Church Capital Campaign
Isn’t Church Fundraising Easy?
It sounded simple . . . until I did a few church campaigns.
Of course, many of the above factors are indeed true. A church has a definite membership and community of members. You know the constituency and they know each other well.
I also had a theory 15 years ago that most church capital campaign fundraising was done too quickly. The six-month-and-out capital campaigns were leaving money on the table. If true top-down, major-gifts campaigning could be brought to church campaigns, more money can be raised.
It turned out my theory was absolutely correct.
Why do so many church campaigns think they can do the work so quickly? Because nobody wants to ask for the gift. Good capital campaigning takes face-to-face calls with financial peers to challenge people to make stretch gifts. But in churches, everybody is supposed to be equal. Everyone may have a sense of others’ financial net worth, nobody really wants to know. In fact, in many churches only the business manager knows what each parishioner contributes each year. The minister doesn’t want to know and the stewardship committee members don’t want to know.
For high-end campaigns for churches you need to do traditional prospecting and qualifying work to determine who has the money to give. This is where an outside person can be helpful. As a consultant, they let me review the financial records.
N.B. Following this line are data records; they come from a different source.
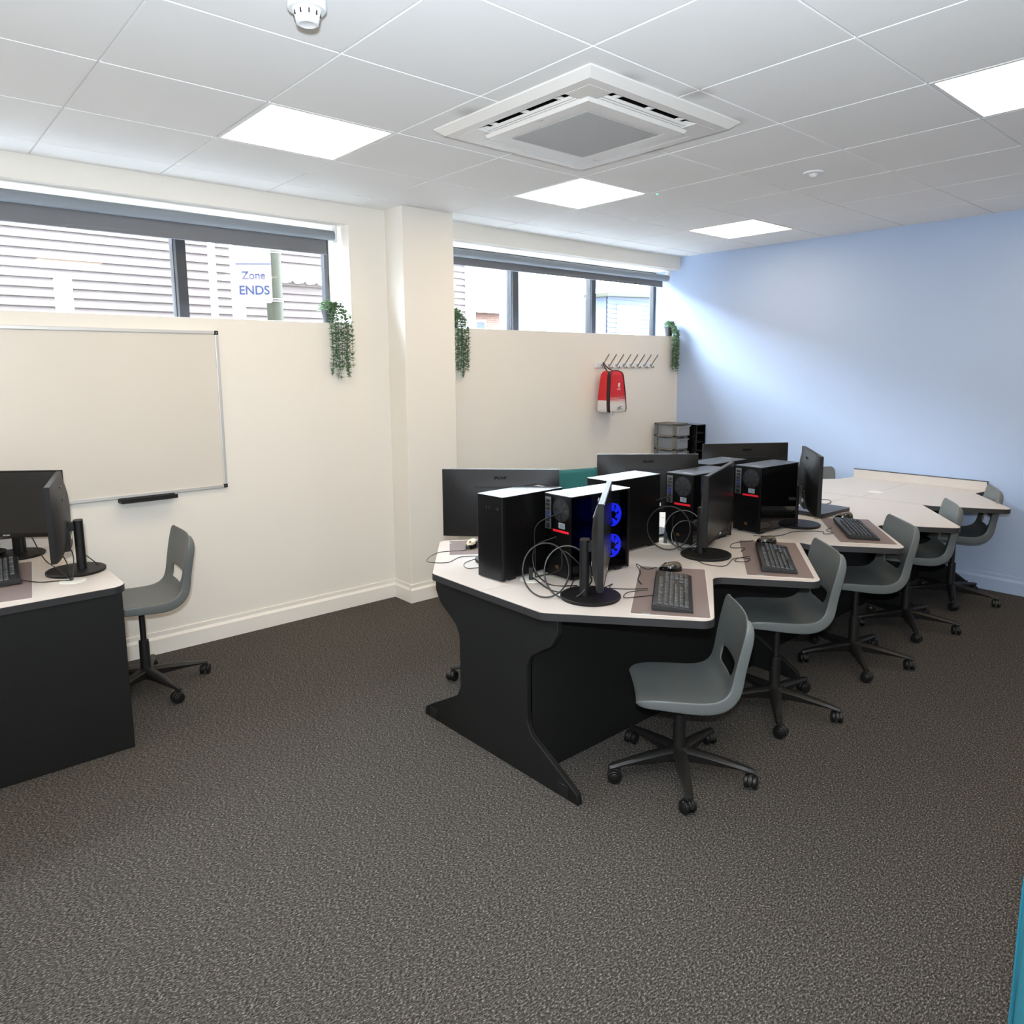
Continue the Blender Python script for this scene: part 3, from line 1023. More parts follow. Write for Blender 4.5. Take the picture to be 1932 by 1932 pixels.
pod_desk('computer_desk', 'middle dark panelled computer desk with light grey zigzag top', near2, far2, 1.022, 2.587,
         [0, 0.05, 0.045, 0.05, 0], [0, 0.05, 0.045, 0.05, 0], [(2.572, 1.0)],
         [(1.03, 2.555, 0.31), (1.03, 2.555, 0.60)], [], c2)
near3 = [(2.593, -0.055), (2.822, -0.455), (3.325, -0.085), (3.500, -0.110)]
far3 = [(2.593, 0.86), (2.82, 1.235), (3.320, 0.885), (3.500, 0.86)]
t_ = pod_desk('computer_desk', 'empty end desk with grey top and upstand against the blue wall', near3, far3, 2.593, 3.500,
         [0, 0.05, 0.04, 0], [0, 0.05, 0.04, 0], [(3.462, 0.9)],
         [(2.60, 3.44, 0.30), (2.60, 3.44, 0.52)], [(2.855, 0.415)], c3)
g = G(); g.box(3.478 - 2.593, 3.497 - 2.593, -0.11 - c3, 0.85 - c3, 0.7305, 0.797); o = g.build('upstand', 'laminate', t_, smooth=False)
g = G(); g.box(3.476 - 2.593, 3.499 - 2.593, -0.112 - c3, 0.852 - c3, 0.797, 0.801)
g.box(3.476 - 2.593, 3.499 - 2.593, -0.1135 - c3, -0.11 - c3, 0.7305, 0.797)
g.build('upstand_edging', 'edge_band', o, smooth=False)

# left desk against the window wall
poly = [(-3.35, 1.575), (-1.765, 1.575), (-1.765, 2.04), (-1.87, 2.20), (-1.87, 2.64), (-3.35, 2.64)]
LX, LY = -2.6, 2.1
t_ = thing('computer_desk', 'dark panelled desk at left below the whiteboard', 'desk', (LX, LY, 0))
lp = rounded([(a - LX, b_ - LY) for a, b_ in poly], [0, 0.06, 0.03, 0.03, 0, 0])
g = G(); g.prism(lp, 0.700, 0.7285); g.build('edge_band', 'edge_band', t_, sharp=50)
g = G(); g.prism(inset(lp, 0.0018), 0.7283, 0.7305); g.build('tabletop', 'laminate', t_, smooth=False)
g = G(); g.box(-3.30 - LX, -1.785 - LX, 1.588 - LY, 1.612 - LY, 0, 0.700); g.build('end_panel', 'desk_panel', t_, smooth=False, bevel=0.002)
g = G(); g.box(-2.06 - LX, -2.04 - LX, 1.62 - LY, 2.60 - LY, 0, 0.700); g.build('modesty_panel', 'desk_panel', t_, smooth=False)
g = G(); g.box(-3.35 - LX, -1.88 - LX, 2.622 - LY, 2.64 - LY, 0.7305, 0.797); o = g.build('upstand', 'laminate', t_, smooth=False)
g = G(); g.box(-3.35 - LX, -1.88 - LX, 2.620 - LY, 2.642 - LY, 0.797, 0.801); g.build('upstand_edging', 'edge_band', o, smooth=False)
g = G(); g.lathe([(0.052, 0.7302), (0.052, 0.7325), (0.048, 0.7335)], (-1.925 - LX, 1.80 - LY, 0), 28); g.build('cable_grommet', 'grommet_white', t_)

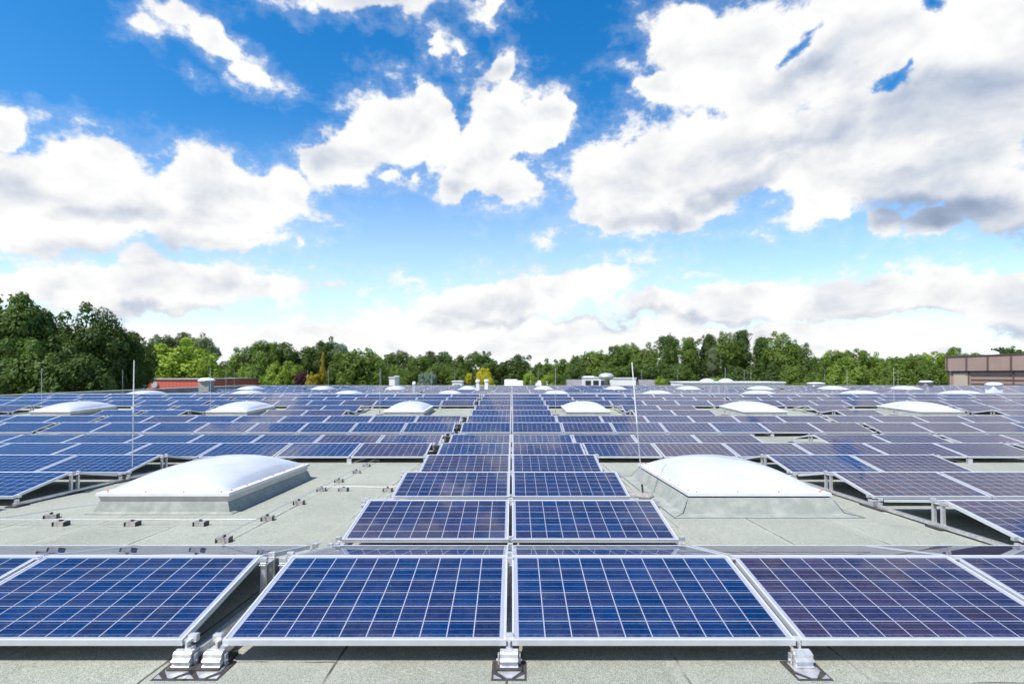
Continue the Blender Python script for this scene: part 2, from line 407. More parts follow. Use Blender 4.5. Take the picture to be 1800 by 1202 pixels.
# side parapets are level on top (the roof falls below them)
MB().box(XL - .45, XL - .002, YN, YF + .3, 0, CZ - 1.29).build('parapet', PARA, bld)
MB().box(XL - .50, XL + .03, YN, YF + .35, CZ - 1.288, CZ - 1.24).build('coping', COPE, bld)
MB().box(XR + .002, XR + .45, YN, YF + .3, 0, CZ - 1.52).build('parapet', PARA, bld)
MB().box(XR - .03, XR + .5, YN, YF + .35, CZ - 1.518, CZ - 1.46).build('coping', COPE, bld)
MB().box(XL, XR, YF + .002, YF + .3, 0, RZ(YF) + .26).build('parapet', PARA, bld)
MB().box(XL, XR, YF - .03, YF + .34, RZ(YF) + .262, RZ(YF) + .30).build('coping', COPE, bld)

# ------------------------------------------------------------------ solar panels
PW, PL, TH = 1.65, .99, .036; PITCH = 1.685
def panel_geo():
    """frame verts/faces, glass quad, backsheet; local x 0..PW, y 0..PL (up the slope), top z=0"""
    L = .013; z = 0
    o = [(0,0),(PW,0),(PW,PL),(0,PL)]; i = [(L,L),(PW-L,L),(PW-L,PL-L),(L,PL-L)]
    v = [(x,y,0) for x,y in o] + [(x,y,0) for x,y in i] + [(x,y,-TH) for x,y in o] + [(x,y,-.0035) for x,y in i] + [(x,y,-TH) for x,y in i] 
    f = []
    for k in range(4):
        q = (k+1) % 4
        f += [(k,q,4+q,4+k), (8+k,8+q,q,k), (4+k,4+q,12+q,12+k), (16+k,16+q,8+q,8+k), (12+k,12+q,16+q,16+k)]
    gl = [(x,y,-.0035) for x,y in i]
    return v, f, gl
FV, FF, GV = panel_geo()
def add_uv(me, glass_faces=None):
    uvl = me.uv_layers.new(name='UVMap')
    return uvl
MX, MY = .036, .030
def uvof(x, y): return ((x - MX) / (PW - 2*MX) * 10, (y - MY) / (PL - 2*MY) * 6)
def panel_proto():
    r = empty('solar_panel', (0, 0, 0))
    g = MB(); g.add(FV, FF); g.build('frame', ALU, r)
    me = bpy.data.meshes.new('cells'); me.from_pydata(GV, [], [(0, 1, 2, 3)]); me.materials.append(CELLS)
    uvl = me.uv_layers.new(name='UVMap')
    for li, (x, y, z) in enumerate(GV): uvl.data[li].uv = uvof(x, y)
    link('cell_glass', me, r)
    g = MB(); g.add([(x, y, -.009) for x, y, z in GV], [(3, 2, 1, 0)]); g.build('backsheet', BACKSHEET, r)
    return r
def copy_tree(o, parent=None):
    c = o.copy(); C.objects.link(c); c.parent = parent
    for ch in list(o.children): copy_tree(ch, c)
    return c
# columns: left edge x of each column, with the expansion joints
cols = {}
for k in range(-24, 47):
    if k >= 0: x0 = .0 + k * PITCH + (.2 if k >= 7 else 0) + (.2 if k >= 15 else 0) + (.2 if k >= 23 else 0) + (.2 if k >= 31 else 0)
    else: x0 = k * PITCH - (.2 if k <= -2 else 0) - (.2 if k <= -10 else 0) - (.2 if k <= -18 else 0)
    cols[k] = x0 - .0165 + .0175
def colname(k):
    n_ = ['first','second','third','fourth','fifth','sixth','seventh','eighth','ninth','tenth','eleventh','twelfth','thirteenth','fourteenth','fifteenth','sixteenth','seventeenth','eighteenth','nineteenth','twentieth']
    i = k if k >= 0 else -k - 1
    if i < 20: w = n_[i]
    else: w = 'number %d' % (i + 1)
    return (w + ' to the ' + ('right' if k >= 0 else 'left'))
ORD = ['front','second','third','fourth','fifth','sixth','seventh','eighth','ninth','tenth','eleventh','twelfth','thirteenth','fourteenth','fifteenth','sixteenth','seventeenth','eighteenth','nineteenth','twentieth']
rows = [4.04 + 2.16 * i for i in range(6)] + [18.1 + 2.16 * i for i in range(4)] + [27.4 + 2.16 * i for i in range(2)] + [31.75 + 2.16*i for i in range(7)] + [48.1 + 2.16 * i for i in range(7)]
# skylights: (x0, x1, y0, y1)
SKX = [(-5.48 - 7.55*k, -3.77 - 7.55*k) for k in range(0, 5)] + [(2.36 + 7.55*k, 4.20 + 7.55*k) for k in range(0, 6)]
SKX = [(a, b) for a, b in SKX if a > XL + 1]
SKY_D = [(7.02, 9.75, (1, 2, 3)), (22.6, 25.3, (8, 9)), (38.2, 40.9, ()), (53.8, 56.5, ())]
SKYL = [(a, b, d0, d1) for (d0, d1, _) in SKY_D for (a, b) in SKX]
def missing(r, k):
    x0, x1 = cols[k], cols[k] + PW; y0, y1 = rows[r] - 1, rows[r] + 1
    if x0 < XL + 1.2 or x1 > XR - 1.5: return True
    if r == 5 and k == 4: return True
    for i, (d0, d1, rr) in enumerate(SKY_D):
        hit = r in rr if rr else (y1 > d0 - .1 and y0 < d1 + .1)
        if hit:
            for (a, b) in SKX:
                if x1 > a - .62 and x0 < b + .62: return True
    if r in (19, 20) and k in (-5, -4, 3, 12): return True
    if x0 < -27 and r > 15 and x0 > -35 and r < 18: return True
    return False
DEP = .966
def place(r, side):
    yt = rows[r]
    if side == 0:
        yl = yt - DEP; zl = PT(yl) - .197 ; zt_ = PT(yt)
        return yl, zl, math.atan2(zt_ - zl, DEP)
    yl = yt + .03 + DEP; zl = PT(yl) - .197; zt_ = PT(yt + .03)
    return yl, zl, math.atan2(zt_ - zl, DEP)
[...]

We started to find out who the top 5% of donors were each year. We looked at patterns of who was giving stock once a year to pay off their entire pledge for the year rather than giving weekly out of income.
You know what pattern we found? The best donors were a mixture of three types:
- The “ES”es — Every Sunday attenders
- The “C & E”s or “HH”ers — Christmas & Easters or High Holidays
- The “M & B”s — married & buried
In interviewing some of the C&E/HH and M&B folks we found great “ownership” in the church or synagogue. Of course, this was their place of worship. They may only attend once or two a year or every year or two but, that’s where their religious affiliation was.
In addition, they were willing to provide operating support even if they didn’t use the programs regularly. Many times their kids and grandkids were highly active and the programs they used needed financial support so the parents and grandparents were glad to give every year.
So for church capital campaigns, take more time — a year or two — to meet with the top donors face to face. Look for people who can make significant gifts out of their capital resources. Then, you can run the “every family” campaign to get gifts out of income that are over-and-above normal weekly giving for operations.